De um lado, motoristas de aplicativo aproveitam a rotina para falar sobre o trabalho, oportunidades, renda e perrengues durante as corridas. Do outro, condutores que se aproveitam do celular no painel do carro e transmitem as corridas na internet. Em vários vasos, o passageiro costuma nem ficar sabendo que estava sendo gravado, e essa transmissão pode acabar tornando públicas conversas particulares. Em São Paulo, a prática parece mais popular, mas em Belo Horizonte há alguns exemplos.
Em um dos vídeos, uma passageira confessa sair escondida de casa, pois não quer que a vizinha a incomode pelo fato de ela ser garota de programa.
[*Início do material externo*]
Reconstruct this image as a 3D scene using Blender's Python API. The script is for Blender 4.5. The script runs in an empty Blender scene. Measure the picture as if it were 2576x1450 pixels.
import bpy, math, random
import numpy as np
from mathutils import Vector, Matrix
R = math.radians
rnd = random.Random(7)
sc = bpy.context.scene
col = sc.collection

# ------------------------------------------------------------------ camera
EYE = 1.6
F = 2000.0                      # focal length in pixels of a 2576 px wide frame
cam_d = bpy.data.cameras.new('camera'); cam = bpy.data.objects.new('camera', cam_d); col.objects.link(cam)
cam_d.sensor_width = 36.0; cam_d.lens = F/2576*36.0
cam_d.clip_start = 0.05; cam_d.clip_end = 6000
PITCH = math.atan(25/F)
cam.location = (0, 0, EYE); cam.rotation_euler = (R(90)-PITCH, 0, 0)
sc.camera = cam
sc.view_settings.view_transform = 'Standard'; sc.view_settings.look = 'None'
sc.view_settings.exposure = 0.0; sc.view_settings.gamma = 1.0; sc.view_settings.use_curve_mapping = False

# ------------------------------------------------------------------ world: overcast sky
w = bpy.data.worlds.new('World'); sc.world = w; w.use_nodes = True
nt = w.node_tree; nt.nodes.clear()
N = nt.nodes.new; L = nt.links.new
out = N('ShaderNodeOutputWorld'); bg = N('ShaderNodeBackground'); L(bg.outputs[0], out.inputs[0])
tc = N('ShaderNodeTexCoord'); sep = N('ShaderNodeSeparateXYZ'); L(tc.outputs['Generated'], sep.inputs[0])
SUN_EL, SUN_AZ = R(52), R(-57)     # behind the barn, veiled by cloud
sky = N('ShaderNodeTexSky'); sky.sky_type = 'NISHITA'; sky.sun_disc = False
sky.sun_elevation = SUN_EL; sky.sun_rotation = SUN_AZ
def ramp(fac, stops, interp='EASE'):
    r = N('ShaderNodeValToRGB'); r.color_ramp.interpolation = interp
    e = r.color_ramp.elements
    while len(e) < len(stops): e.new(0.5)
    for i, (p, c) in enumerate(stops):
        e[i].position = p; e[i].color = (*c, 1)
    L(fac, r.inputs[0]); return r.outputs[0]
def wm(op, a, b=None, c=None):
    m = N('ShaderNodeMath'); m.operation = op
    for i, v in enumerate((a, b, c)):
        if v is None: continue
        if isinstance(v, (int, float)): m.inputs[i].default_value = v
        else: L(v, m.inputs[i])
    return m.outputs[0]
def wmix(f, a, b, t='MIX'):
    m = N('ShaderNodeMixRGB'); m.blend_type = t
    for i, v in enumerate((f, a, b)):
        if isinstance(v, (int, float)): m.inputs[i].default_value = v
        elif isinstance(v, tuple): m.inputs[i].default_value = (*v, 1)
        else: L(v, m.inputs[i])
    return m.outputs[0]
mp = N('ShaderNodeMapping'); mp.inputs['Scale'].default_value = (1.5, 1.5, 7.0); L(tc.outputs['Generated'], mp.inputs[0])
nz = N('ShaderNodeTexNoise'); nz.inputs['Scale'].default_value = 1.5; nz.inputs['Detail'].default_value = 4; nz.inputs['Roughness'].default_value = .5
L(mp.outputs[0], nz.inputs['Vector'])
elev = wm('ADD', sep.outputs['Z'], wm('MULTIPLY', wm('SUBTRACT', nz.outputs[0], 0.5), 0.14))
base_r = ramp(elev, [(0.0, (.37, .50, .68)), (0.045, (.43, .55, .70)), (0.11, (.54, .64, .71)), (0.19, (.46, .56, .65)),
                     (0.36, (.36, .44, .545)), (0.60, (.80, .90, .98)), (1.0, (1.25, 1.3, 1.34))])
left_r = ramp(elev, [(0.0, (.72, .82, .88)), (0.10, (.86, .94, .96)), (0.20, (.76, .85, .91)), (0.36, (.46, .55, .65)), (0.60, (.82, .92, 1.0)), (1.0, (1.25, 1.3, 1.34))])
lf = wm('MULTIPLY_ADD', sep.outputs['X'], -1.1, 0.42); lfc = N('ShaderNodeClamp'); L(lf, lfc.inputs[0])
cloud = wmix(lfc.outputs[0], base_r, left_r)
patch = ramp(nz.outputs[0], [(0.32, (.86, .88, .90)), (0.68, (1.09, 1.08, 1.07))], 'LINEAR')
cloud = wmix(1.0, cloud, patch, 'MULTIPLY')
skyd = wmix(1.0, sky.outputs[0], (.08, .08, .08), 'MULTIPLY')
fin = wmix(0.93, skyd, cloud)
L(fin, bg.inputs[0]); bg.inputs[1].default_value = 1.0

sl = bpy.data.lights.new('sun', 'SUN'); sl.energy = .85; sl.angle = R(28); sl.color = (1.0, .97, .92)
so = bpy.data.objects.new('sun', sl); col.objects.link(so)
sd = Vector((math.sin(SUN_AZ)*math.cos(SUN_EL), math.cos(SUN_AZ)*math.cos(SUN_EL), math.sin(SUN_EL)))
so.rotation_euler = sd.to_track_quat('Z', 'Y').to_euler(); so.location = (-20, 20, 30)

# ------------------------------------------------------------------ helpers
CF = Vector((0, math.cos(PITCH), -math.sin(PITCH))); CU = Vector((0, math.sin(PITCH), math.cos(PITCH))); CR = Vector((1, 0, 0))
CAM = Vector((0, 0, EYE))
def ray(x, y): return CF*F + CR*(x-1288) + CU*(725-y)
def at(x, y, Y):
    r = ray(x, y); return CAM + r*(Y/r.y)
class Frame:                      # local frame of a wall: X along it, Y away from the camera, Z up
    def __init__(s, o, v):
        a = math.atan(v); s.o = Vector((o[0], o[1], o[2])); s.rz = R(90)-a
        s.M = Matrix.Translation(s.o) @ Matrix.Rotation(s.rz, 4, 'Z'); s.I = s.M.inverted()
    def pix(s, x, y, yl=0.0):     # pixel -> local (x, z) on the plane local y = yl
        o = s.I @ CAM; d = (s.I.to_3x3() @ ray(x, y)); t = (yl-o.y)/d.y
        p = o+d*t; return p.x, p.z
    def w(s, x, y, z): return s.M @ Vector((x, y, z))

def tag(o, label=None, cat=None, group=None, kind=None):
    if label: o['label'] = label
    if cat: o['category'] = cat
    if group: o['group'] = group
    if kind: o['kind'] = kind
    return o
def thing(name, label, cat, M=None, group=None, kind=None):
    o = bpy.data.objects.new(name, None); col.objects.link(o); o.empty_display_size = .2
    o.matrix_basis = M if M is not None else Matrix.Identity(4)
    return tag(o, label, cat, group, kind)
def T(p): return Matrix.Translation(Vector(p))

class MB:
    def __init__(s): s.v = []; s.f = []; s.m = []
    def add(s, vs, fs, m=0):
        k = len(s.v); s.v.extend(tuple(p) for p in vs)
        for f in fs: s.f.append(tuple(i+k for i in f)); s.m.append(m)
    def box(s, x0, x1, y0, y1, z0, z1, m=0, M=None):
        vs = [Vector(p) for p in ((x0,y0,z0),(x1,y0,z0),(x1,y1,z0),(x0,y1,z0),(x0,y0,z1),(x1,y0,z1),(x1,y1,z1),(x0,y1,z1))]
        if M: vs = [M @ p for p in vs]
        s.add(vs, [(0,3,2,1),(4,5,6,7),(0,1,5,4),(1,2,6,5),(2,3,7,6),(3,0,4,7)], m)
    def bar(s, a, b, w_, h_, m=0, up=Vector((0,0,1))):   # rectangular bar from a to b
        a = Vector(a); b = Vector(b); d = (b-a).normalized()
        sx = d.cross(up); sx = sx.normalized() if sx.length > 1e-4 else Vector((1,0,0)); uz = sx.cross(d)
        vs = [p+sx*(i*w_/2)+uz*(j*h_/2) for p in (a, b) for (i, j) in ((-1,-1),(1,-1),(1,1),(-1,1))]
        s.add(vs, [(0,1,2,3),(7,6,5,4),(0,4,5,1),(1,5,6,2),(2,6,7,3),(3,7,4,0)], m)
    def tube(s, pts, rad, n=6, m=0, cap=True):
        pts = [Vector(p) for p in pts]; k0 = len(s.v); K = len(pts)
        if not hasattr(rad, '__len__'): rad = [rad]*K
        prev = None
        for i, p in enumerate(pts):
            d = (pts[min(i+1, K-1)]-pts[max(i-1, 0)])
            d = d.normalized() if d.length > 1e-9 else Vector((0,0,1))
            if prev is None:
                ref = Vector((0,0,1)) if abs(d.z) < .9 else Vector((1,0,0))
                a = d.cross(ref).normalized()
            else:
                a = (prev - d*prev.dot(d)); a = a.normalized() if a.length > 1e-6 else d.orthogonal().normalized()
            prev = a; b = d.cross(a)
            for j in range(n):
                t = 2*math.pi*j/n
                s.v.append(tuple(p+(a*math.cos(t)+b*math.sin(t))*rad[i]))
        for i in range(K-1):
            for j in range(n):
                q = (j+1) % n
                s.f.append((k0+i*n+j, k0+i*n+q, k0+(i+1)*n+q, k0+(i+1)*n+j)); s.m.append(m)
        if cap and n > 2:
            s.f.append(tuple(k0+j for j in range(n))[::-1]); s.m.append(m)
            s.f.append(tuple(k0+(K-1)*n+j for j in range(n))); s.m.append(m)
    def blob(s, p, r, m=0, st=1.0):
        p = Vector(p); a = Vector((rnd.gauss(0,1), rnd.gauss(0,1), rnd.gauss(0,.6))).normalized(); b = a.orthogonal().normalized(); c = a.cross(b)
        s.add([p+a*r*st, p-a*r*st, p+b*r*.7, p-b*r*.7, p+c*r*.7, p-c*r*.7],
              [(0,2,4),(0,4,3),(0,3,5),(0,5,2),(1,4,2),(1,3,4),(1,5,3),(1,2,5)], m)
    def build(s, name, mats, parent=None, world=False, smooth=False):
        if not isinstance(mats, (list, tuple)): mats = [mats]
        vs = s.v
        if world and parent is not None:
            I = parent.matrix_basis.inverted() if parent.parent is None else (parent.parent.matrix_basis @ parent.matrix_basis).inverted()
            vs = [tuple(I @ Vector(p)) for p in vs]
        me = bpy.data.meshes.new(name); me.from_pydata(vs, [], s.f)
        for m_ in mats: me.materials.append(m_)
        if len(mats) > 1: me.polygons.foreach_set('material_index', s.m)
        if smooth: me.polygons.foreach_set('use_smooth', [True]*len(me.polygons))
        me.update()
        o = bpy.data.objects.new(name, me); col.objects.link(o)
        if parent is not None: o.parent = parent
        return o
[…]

Em outro, em São Paulo, o motorista mostra histórias sexuais que uma suposta transexual conta em conversa durante a viagem. Em ambos os casos, o rosto e o nome das pessoas não são divulgados. A imagem também não mostra se houve autorização para a postagem.
Segundo o professor de Direito Constitucional e Conselheiro da OAB Minas Bruno Burgarelli várias leis têm artigos que vão contra esta prática. Além disso, os códigos de conduta dos aplicativos proíbem violações que expõem passageiros sem consentimento.
“Uma vez que o código de conduta é violado, obviamente, há punições para passageiro ou para o motorista. Dentre essas questões, estão: a violação do espaço individual e violação dessas questões pessoais. Ou seja, é necessário o consentimento, seja por escrito ou de outra forma inequívoca”, explicou.
O especialista em trânsito, Silvestre Andrade, diz que o uso de celular na direção é permitido passivamente, como GPS, por exemplo. Para uma live, se é necessário mexer no aparelho, é perigoso. “Se você faz uma live, eventualmente, tira a mão do volante para interromper a gravação ou para interagir com outras pessoas. É proibido dirigir utilizando o celular e, muito menos, quando você tem que manipular o aparelho”, disse.
Ian Rocha, na internet conhecido como Motorista Seis Estrelas, é influenciador e youtuber. Ele é de BH e tem mais de 50 milhões de visualizações. Em suas transmissões, dá dicas de faturamento, segurança e outras focadas em ajudar motoristas.
“O foco do meu canal nunca foi fazer live com passageiro, mas eu senti uma demanda reprimida de motoristas que queriam saber como era o meu atendimento. Então, decidi fazer algumas lives. Eu sempre gravo com a câmera para dentro do carro quando não estou com passageiro. Assim que o passageiro entra, jogo a câmera para frente, aviso que tenho um canal no YouTube e se ele gostaria de participar da transmissão”, contou.
Em nota, a plataforma 99 diz que o motorista parceiro tem liberdade para realizar atividades durante as viagens, desde que estejam dentro da lei. Reforça a proibição do uso de celular na condução, e diz que a plataforma tem recurso de gravação de áudio das viagens por segurança, e que tudo é armazenado e não publicado.
O Detran, por nota, diz que o código de trânsito brasileiro prevê multa por falta de atenção, e que manusear telefone na direção é infração gravíssima. Reforça que o motoriza deve prezar pela direção defensiva.
Uber
Procurada pela reportagem, a Uber também se manifestou por meio de nota (confira na íntegra abaixo).
“De acordo com o Código de Conduta da Comunidade Uber, os motoristas parceiros têm permissão para instalar câmeras ou utilizar dispositivos de gravação de imagens para fins de segurança e são claramente instruídos a como tratar tal tema do ponto de vista de respeito à privacidade do usuário. Isso inclui a proibição expressa de gravar viagens a fim de publicá-las nas redes sociais ou em qualquer outro fórum público. Tal prática é uma clara violação do Código de Conduta e pode levar à desativação dos envolvidos”.